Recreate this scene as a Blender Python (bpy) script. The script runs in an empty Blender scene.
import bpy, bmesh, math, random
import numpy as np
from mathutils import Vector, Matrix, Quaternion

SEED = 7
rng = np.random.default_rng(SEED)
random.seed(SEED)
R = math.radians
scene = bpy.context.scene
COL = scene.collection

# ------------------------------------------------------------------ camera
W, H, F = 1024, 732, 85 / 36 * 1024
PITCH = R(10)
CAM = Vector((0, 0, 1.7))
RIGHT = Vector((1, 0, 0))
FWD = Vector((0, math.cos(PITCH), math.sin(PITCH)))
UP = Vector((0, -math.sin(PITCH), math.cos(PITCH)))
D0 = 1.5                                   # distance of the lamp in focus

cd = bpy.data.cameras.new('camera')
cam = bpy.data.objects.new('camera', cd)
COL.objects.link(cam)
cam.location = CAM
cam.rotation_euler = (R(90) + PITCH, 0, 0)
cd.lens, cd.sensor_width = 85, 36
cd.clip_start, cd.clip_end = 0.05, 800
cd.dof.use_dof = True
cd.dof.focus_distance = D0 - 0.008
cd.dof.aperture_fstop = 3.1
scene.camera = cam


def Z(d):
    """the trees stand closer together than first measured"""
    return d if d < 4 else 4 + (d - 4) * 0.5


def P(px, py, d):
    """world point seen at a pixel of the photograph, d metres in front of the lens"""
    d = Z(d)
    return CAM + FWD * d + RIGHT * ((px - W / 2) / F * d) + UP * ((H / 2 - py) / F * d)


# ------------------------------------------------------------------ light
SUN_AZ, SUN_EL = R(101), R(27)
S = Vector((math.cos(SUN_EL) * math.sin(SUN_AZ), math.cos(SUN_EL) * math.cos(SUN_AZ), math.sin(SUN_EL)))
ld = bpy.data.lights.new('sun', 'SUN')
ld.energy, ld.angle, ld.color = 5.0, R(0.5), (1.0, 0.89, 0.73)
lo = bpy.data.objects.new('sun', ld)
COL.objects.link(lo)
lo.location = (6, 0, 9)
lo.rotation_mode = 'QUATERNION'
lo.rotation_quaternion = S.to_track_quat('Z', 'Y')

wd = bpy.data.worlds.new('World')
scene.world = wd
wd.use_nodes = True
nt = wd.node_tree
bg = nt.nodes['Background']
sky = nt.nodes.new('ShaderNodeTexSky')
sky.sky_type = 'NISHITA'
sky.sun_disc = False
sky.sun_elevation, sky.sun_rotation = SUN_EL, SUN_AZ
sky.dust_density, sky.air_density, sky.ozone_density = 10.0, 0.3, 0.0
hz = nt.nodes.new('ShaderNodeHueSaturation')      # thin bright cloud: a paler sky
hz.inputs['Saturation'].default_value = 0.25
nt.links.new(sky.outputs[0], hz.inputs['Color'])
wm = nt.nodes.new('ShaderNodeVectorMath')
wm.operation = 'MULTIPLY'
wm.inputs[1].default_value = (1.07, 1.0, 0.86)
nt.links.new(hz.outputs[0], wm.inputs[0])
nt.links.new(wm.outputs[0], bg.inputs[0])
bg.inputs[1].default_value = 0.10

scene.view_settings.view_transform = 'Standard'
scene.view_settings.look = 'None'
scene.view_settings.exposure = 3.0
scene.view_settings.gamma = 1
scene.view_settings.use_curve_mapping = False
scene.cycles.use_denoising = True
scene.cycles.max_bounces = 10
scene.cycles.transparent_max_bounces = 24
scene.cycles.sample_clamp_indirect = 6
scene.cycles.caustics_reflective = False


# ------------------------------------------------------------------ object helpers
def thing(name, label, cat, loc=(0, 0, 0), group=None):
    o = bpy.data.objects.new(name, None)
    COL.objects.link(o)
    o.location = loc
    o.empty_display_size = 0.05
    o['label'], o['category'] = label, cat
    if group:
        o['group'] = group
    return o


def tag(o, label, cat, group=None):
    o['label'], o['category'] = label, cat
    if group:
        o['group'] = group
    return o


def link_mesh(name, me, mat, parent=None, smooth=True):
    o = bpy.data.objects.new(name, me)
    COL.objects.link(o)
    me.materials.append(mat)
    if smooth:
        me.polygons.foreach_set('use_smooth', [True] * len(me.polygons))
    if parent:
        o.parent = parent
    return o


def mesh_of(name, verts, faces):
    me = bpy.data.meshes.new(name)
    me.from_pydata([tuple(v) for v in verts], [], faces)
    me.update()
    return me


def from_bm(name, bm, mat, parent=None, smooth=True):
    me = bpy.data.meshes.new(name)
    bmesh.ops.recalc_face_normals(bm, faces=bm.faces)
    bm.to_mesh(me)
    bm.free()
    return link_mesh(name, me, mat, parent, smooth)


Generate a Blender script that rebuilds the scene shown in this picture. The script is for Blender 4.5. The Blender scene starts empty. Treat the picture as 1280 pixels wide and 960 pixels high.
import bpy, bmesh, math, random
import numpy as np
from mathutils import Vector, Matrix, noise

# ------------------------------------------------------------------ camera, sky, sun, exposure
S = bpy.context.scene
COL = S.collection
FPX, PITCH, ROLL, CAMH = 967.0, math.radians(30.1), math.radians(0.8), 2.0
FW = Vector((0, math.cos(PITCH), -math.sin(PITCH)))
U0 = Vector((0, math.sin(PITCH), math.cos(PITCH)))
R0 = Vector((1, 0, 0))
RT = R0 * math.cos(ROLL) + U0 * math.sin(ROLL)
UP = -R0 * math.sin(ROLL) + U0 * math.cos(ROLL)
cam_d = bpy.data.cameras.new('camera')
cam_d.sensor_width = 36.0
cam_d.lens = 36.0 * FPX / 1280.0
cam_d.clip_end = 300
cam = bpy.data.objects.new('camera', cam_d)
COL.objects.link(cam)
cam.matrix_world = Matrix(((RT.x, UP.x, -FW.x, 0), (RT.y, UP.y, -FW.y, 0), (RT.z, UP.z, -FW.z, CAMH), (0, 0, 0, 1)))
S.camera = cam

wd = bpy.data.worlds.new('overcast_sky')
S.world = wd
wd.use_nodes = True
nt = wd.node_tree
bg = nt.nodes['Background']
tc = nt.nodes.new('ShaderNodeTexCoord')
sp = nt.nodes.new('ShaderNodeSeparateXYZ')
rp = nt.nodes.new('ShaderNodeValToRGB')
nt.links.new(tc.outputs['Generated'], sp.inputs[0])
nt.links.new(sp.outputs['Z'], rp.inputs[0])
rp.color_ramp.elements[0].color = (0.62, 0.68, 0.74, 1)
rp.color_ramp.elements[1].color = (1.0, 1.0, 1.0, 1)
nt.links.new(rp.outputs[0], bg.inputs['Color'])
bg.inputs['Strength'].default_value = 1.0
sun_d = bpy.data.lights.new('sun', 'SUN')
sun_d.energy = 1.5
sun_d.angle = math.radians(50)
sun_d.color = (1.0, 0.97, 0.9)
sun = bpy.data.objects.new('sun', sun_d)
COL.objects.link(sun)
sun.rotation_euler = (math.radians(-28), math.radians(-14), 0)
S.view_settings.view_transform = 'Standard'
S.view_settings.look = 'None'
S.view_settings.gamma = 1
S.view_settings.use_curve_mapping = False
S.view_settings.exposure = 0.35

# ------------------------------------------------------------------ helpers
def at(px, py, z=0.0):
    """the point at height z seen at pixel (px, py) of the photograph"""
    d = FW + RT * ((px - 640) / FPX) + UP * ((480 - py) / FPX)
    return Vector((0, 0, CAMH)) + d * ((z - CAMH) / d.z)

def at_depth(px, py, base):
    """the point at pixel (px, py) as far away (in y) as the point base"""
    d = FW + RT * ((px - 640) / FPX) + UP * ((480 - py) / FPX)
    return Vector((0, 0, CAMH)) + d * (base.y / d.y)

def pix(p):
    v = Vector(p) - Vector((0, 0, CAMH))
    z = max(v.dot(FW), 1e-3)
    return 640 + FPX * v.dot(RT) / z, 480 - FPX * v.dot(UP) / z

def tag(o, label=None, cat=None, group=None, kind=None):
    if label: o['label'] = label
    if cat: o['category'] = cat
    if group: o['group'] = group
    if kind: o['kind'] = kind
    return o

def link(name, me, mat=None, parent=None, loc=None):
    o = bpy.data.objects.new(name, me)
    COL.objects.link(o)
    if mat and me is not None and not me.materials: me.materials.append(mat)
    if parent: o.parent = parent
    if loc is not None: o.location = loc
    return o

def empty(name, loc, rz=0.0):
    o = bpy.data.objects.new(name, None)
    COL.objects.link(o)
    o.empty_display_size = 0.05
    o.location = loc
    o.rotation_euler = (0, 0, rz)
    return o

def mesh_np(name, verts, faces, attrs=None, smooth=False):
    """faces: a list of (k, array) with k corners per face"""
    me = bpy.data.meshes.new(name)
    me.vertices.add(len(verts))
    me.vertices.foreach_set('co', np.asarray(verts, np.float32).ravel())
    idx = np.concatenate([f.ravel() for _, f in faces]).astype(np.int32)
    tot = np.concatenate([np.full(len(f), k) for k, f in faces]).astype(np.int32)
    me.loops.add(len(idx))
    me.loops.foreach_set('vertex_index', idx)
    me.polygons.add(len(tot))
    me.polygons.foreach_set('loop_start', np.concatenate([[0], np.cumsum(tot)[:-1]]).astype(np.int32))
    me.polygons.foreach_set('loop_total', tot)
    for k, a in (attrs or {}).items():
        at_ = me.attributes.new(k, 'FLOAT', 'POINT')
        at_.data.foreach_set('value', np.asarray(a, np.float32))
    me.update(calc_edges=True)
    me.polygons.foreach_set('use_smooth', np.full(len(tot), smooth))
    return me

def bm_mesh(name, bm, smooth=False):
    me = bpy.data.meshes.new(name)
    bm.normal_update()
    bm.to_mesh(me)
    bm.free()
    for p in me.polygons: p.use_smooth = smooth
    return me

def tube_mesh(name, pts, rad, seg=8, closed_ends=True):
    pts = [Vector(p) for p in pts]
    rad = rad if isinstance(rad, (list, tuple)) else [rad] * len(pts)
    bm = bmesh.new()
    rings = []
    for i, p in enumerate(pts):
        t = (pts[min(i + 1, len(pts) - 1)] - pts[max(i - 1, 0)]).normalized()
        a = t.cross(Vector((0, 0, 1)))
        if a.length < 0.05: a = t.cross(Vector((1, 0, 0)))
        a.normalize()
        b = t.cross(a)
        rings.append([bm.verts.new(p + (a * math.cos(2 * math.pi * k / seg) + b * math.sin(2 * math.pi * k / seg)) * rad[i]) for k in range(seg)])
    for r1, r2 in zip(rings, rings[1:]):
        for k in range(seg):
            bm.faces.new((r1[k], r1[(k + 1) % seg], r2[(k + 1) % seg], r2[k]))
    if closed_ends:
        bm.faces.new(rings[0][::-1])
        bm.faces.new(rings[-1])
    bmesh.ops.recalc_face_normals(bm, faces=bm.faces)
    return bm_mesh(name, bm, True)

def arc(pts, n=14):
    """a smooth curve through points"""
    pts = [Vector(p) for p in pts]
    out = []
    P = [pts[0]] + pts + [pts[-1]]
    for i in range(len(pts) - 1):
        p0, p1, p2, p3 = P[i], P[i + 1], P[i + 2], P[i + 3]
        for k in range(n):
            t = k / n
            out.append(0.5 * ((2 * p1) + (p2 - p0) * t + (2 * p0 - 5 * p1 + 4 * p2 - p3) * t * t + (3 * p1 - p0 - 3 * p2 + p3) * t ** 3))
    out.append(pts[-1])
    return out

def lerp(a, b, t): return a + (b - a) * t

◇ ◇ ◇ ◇

__Do this__:
Exactly the lines from the line that has "Generate a Blender" through the line that has "from mathutils import Vector, Matrix, noise" are to be repeated, both included, with nothing added.

__Problem solution__:
Generate a Blender script that rebuilds the scene shown in this picture. The script is for Blender 4.5. The Blender scene starts empty. Treat the picture as 1280 pixels wide and 960 pixels high.
import bpy, bmesh, math, random
import numpy as np
from mathutils import Vector, Matrix, noise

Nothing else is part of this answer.